ABSTRACT
In this chapter, we propose a novel testing methodology, referred to asMERO (Multiple Excitation of Rare Occurence) protection against hardware Trojans. MERO comprises of a statistical test generation approach for Trojan detection and a coverage determination approach for quantifying the level of trust. The main objective of the proposed methodology is
to derive a set of test patterns that is compact (minimizing test time and cost), while maximizing the Trojan detection coverage. The basic concept is to detect rare or low probability conditions at the internal nodes, and then derive an optimal set of vectors than can trigger each of the selected low probability nodes individually to their rare logic values multiple times (e.g. at least N times, where N is a given parameter). As analyzed in Section 14.2.1, this increases the probability of detection of an arbitrary Trojan instance. By increasing the toggling of nodes that are random-pattern resistant, it improves the probability of activating an unknown Trojan compared to purely random patterns.

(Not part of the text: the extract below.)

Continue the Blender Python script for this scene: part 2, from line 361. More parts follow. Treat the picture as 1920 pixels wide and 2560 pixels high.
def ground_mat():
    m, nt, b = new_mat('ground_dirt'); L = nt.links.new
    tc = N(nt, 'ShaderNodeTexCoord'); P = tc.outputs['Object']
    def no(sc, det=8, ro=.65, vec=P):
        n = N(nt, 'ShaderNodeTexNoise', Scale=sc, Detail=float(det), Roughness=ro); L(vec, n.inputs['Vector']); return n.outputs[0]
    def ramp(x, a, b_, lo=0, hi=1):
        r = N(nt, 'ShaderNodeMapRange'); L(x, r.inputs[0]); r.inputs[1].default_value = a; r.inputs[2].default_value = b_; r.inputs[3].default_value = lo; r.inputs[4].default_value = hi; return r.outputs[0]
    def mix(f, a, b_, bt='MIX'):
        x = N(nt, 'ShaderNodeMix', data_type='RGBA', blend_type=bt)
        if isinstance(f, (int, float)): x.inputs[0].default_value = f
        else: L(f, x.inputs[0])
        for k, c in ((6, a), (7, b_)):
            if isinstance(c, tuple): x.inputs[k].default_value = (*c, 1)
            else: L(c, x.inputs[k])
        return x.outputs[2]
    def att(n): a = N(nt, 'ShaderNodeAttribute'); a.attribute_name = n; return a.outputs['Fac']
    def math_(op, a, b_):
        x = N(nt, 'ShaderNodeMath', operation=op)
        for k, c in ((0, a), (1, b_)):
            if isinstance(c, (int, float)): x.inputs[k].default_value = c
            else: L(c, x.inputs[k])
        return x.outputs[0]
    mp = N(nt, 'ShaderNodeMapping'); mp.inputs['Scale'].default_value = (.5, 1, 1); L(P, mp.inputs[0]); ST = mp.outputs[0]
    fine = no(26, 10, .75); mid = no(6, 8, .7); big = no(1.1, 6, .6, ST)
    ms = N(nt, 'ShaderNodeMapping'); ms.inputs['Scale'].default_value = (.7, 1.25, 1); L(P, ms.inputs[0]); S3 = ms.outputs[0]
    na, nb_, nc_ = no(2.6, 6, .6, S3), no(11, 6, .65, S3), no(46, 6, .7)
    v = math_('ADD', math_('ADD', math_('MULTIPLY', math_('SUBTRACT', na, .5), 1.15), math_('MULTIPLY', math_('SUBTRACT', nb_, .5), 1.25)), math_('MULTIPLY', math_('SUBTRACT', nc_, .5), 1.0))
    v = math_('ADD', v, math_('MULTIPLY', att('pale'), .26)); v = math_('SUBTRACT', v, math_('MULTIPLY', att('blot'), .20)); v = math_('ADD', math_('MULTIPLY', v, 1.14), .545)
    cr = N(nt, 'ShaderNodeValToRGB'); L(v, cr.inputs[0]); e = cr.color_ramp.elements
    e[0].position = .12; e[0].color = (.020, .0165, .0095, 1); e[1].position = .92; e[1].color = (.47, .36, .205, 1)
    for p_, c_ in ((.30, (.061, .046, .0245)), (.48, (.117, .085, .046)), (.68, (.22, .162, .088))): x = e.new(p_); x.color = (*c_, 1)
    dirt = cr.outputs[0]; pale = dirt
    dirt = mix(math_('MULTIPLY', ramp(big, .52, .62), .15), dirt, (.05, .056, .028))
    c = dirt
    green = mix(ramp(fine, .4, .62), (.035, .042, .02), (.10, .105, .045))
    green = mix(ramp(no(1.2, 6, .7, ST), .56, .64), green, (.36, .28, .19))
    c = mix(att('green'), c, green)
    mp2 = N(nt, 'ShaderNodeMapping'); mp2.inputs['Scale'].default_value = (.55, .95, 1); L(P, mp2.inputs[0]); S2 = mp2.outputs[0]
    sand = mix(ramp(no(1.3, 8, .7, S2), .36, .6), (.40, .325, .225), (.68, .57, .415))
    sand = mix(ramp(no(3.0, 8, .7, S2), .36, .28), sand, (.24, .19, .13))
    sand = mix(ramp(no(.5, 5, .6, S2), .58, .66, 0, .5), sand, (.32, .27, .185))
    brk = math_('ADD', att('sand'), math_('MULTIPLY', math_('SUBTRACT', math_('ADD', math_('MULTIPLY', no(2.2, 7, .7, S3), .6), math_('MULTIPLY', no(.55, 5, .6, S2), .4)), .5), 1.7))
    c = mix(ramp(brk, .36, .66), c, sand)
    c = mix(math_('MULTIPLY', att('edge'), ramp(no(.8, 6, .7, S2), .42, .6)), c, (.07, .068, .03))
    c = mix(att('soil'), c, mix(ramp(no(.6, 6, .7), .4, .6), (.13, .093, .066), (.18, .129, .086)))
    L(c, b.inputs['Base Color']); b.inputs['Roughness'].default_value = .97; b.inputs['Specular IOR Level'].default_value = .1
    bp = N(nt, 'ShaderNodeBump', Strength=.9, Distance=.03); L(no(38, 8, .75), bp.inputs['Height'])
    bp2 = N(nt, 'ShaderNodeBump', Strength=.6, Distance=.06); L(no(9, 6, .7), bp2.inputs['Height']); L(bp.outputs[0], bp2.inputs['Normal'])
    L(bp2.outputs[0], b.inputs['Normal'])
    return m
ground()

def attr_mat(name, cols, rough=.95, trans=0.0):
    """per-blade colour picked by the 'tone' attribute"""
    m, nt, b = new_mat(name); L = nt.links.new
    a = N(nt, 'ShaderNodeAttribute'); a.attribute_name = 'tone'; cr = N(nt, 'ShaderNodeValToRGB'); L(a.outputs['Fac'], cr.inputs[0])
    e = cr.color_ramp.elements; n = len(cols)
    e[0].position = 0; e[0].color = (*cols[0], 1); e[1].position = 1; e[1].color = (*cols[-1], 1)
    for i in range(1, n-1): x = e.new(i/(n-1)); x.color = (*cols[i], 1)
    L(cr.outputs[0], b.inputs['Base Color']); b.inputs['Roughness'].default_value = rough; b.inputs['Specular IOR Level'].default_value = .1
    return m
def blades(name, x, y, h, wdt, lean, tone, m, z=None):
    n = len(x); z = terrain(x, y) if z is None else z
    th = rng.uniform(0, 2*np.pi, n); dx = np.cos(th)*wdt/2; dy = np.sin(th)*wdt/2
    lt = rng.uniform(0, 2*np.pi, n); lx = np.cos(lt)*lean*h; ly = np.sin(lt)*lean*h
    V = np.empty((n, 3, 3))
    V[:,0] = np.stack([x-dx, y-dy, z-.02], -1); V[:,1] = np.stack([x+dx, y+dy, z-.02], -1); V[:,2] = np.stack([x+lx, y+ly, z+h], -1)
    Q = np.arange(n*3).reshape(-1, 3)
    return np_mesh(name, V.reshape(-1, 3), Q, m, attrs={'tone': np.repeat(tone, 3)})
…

The proposed methodology is conceptually similar to the N-detect test [31, 302] used in stuck-at ATPG (automatic test pattern generation), where a test set is generated to detect each single stuck-at fault in a circuit by at least N different patterns to improve test quality and defect coverage [302]. In this chapter, we focus on digital Trojans [408], which can be inserted into a design either in a design house (e.g. by untrusted CAD tool or IP) or in a foundry. We do not consider the Trojans where the triggering mechanism and/or effect are analog in nature (e.g. thermal fluctuations).